____ COLLECTED MATERIAL

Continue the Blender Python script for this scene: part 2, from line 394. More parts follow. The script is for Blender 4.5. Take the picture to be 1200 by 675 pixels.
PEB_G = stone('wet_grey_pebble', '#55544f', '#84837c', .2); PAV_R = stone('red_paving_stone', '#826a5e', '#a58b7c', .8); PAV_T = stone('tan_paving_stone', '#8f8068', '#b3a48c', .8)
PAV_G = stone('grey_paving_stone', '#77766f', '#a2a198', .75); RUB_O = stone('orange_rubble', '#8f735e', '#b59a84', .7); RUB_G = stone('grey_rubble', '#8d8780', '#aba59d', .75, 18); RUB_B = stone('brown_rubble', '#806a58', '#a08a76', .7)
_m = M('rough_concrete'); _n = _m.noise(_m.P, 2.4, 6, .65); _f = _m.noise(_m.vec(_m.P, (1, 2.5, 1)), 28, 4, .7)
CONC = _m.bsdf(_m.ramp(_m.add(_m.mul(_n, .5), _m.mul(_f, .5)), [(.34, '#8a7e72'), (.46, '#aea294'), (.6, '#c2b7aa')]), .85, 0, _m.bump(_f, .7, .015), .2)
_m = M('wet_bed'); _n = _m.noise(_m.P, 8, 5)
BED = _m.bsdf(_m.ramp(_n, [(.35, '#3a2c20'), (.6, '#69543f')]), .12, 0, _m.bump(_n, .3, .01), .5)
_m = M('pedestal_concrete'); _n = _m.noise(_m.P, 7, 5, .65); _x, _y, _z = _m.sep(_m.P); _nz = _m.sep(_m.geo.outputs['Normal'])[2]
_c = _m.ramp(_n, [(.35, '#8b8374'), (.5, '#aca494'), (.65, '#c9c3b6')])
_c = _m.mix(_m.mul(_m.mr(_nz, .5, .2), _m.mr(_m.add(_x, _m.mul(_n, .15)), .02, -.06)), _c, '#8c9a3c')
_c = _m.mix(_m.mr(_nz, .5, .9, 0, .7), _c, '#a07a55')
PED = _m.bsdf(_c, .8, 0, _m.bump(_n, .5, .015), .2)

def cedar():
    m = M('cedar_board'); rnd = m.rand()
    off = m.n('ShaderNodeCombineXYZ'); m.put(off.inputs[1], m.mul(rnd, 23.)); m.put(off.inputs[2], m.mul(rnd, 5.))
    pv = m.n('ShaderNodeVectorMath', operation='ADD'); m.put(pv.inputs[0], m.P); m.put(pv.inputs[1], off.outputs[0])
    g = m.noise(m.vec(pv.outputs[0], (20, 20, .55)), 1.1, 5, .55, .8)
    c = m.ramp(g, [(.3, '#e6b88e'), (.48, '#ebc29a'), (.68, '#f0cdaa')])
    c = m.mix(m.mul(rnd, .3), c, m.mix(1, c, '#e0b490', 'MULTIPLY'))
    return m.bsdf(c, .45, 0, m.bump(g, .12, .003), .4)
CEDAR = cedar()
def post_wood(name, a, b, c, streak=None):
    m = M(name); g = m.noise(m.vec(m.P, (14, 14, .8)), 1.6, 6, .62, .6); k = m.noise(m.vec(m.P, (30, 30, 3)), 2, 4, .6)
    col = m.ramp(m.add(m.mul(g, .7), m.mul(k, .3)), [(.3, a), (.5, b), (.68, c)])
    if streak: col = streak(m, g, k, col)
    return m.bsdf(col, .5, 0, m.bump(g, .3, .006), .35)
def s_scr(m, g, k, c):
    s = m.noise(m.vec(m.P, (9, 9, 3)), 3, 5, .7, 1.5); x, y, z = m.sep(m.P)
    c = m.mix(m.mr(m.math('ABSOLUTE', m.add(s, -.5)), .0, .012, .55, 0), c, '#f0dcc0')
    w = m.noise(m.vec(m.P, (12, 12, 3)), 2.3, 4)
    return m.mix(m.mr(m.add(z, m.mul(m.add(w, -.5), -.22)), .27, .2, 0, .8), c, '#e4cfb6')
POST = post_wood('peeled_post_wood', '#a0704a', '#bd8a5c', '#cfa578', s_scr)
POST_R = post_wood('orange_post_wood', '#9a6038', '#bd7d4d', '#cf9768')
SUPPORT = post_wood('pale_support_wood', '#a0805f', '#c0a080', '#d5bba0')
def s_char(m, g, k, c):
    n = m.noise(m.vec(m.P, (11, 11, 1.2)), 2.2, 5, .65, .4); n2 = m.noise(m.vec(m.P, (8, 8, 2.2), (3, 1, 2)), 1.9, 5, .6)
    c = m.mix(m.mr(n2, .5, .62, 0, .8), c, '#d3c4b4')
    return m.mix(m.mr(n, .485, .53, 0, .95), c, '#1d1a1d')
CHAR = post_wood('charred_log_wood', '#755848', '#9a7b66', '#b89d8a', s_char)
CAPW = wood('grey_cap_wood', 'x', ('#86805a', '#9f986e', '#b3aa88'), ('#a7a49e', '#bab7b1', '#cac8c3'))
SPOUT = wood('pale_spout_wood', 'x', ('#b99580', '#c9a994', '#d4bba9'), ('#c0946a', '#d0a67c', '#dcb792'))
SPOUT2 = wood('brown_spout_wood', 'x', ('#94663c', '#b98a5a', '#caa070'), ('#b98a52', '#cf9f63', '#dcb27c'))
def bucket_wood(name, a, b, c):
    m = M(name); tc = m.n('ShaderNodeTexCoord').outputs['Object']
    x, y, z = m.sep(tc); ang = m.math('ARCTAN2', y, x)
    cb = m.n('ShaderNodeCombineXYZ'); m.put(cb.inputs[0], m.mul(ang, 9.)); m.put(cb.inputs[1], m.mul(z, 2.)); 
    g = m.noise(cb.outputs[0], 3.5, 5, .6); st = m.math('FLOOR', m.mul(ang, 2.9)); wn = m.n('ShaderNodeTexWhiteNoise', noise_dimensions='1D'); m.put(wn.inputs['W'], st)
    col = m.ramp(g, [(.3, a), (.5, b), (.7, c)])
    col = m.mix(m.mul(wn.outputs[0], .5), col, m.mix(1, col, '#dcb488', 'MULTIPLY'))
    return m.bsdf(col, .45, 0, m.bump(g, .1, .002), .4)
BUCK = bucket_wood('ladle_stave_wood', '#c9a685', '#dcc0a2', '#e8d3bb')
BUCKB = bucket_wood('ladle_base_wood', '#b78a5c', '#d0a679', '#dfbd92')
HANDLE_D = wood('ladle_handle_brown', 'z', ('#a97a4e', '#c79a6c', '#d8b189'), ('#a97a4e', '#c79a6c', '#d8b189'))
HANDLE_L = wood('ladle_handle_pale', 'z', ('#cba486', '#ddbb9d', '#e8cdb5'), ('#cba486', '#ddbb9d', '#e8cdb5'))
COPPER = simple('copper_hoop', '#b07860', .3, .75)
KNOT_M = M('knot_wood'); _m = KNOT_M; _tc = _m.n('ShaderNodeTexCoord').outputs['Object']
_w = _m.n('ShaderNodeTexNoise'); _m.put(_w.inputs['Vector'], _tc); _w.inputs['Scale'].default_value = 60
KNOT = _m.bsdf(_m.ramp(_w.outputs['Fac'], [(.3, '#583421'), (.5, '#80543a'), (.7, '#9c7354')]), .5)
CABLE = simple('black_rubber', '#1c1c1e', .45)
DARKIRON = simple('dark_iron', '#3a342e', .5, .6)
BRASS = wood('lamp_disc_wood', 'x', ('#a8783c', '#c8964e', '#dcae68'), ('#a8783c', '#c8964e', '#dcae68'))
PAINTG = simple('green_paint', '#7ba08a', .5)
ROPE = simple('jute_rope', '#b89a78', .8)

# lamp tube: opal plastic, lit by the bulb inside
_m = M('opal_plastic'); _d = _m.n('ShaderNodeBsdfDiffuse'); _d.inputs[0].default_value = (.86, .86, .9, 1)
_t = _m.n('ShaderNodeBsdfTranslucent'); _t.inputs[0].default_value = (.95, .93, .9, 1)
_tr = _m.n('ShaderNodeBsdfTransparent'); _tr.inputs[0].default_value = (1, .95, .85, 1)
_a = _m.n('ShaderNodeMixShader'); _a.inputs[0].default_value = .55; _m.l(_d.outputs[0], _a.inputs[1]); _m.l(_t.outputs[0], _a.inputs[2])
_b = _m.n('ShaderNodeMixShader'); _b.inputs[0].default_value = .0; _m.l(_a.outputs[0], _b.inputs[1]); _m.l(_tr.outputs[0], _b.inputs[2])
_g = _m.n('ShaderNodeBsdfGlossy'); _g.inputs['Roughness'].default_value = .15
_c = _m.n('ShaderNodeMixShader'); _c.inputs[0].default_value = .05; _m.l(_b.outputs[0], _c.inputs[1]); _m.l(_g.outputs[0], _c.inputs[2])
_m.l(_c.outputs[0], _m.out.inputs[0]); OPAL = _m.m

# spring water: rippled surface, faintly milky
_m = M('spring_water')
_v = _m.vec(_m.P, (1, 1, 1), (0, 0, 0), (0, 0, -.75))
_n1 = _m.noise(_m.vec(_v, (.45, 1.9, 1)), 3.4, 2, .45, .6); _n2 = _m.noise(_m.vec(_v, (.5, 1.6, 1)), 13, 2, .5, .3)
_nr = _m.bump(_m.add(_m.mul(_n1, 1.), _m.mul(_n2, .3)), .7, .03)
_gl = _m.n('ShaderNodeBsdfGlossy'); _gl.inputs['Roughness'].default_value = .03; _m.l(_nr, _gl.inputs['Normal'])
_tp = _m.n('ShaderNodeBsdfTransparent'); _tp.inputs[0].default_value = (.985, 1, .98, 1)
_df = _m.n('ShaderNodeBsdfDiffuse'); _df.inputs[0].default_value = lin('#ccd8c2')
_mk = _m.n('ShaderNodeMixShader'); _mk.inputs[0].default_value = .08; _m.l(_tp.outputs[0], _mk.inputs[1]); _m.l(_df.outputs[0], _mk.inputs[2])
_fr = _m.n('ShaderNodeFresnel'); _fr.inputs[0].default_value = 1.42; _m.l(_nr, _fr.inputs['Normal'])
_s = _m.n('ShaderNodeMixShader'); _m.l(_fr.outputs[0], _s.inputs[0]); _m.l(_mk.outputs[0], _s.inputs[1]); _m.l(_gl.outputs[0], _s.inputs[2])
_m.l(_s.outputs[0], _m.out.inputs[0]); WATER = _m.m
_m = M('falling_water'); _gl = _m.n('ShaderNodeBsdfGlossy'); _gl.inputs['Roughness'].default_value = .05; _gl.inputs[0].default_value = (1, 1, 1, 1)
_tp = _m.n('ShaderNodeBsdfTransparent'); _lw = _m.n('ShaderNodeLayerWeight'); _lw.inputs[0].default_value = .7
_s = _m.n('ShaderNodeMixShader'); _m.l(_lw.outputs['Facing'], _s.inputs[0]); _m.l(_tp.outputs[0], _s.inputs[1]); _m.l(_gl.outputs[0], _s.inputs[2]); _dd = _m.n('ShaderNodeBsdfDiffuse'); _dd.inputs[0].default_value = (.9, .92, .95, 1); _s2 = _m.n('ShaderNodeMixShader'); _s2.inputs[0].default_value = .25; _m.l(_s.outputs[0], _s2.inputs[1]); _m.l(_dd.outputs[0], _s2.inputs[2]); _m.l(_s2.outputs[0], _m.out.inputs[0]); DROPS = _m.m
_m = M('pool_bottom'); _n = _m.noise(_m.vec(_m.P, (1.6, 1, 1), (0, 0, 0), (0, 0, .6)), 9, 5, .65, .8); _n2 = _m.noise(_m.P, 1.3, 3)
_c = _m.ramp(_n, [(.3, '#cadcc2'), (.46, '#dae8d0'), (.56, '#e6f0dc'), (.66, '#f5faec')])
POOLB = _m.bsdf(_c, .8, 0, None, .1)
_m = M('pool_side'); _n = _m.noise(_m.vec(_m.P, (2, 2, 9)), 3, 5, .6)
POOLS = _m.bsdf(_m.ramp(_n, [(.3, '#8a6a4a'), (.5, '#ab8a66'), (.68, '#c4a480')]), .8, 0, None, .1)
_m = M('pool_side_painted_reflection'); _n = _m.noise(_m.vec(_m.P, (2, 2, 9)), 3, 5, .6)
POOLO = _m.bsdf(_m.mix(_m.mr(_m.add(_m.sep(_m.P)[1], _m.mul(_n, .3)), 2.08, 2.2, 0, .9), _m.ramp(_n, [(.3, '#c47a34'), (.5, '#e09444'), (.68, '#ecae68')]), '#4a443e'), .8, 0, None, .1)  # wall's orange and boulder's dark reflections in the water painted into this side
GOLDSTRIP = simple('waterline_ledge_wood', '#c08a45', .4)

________

> _DIRECTIVE_
Only the lines from the first line of the material above through the line that contains "PED = _m.bsdf(_c, .8, 0, _m.bump(_n, .5, .015), .2)" should be quoted, each one exactly.

> _REPLY TO THE TASK_
Continue the Blender Python script for this scene: part 2, from line 394. More parts follow. The script is for Blender 4.5. Take the picture to be 1200 by 675 pixels.
PEB_G = stone('wet_grey_pebble', '#55544f', '#84837c', .2); PAV_R = stone('red_paving_stone', '#826a5e', '#a58b7c', .8); PAV_T = stone('tan_paving_stone', '#8f8068', '#b3a48c', .8)
PAV_G = stone('grey_paving_stone', '#77766f', '#a2a198', .75); RUB_O = stone('orange_rubble', '#8f735e', '#b59a84', .7); RUB_G = stone('grey_rubble', '#8d8780', '#aba59d', .75, 18); RUB_B = stone('brown_rubble', '#806a58', '#a08a76', .7)
_m = M('rough_concrete'); _n = _m.noise(_m.P, 2.4, 6, .65); _f = _m.noise(_m.vec(_m.P, (1, 2.5, 1)), 28, 4, .7)
CONC = _m.bsdf(_m.ramp(_m.add(_m.mul(_n, .5), _m.mul(_f, .5)), [(.34, '#8a7e72'), (.46, '#aea294'), (.6, '#c2b7aa')]), .85, 0, _m.bump(_f, .7, .015), .2)
_m = M('wet_bed'); _n = _m.noise(_m.P, 8, 5)
BED = _m.bsdf(_m.ramp(_n, [(.35, '#3a2c20'), (.6, '#69543f')]), .12, 0, _m.bump(_n, .3, .01), .5)
_m = M('pedestal_concrete'); _n = _m.noise(_m.P, 7, 5, .65); _x, _y, _z = _m.sep(_m.P); _nz = _m.sep(_m.geo.outputs['Normal'])[2]
_c = _m.ramp(_n, [(.35, '#8b8374'), (.5, '#aca494'), (.65, '#c9c3b6')])
_c = _m.mix(_m.mul(_m.mr(_nz, .5, .2), _m.mr(_m.add(_x, _m.mul(_n, .15)), .02, -.06)), _c, '#8c9a3c')
_c = _m.mix(_m.mr(_nz, .5, .9, 0, .7), _c, '#a07a55')
PED = _m.bsdf(_c, .8, 0, _m.bump(_n, .5, .015), .2)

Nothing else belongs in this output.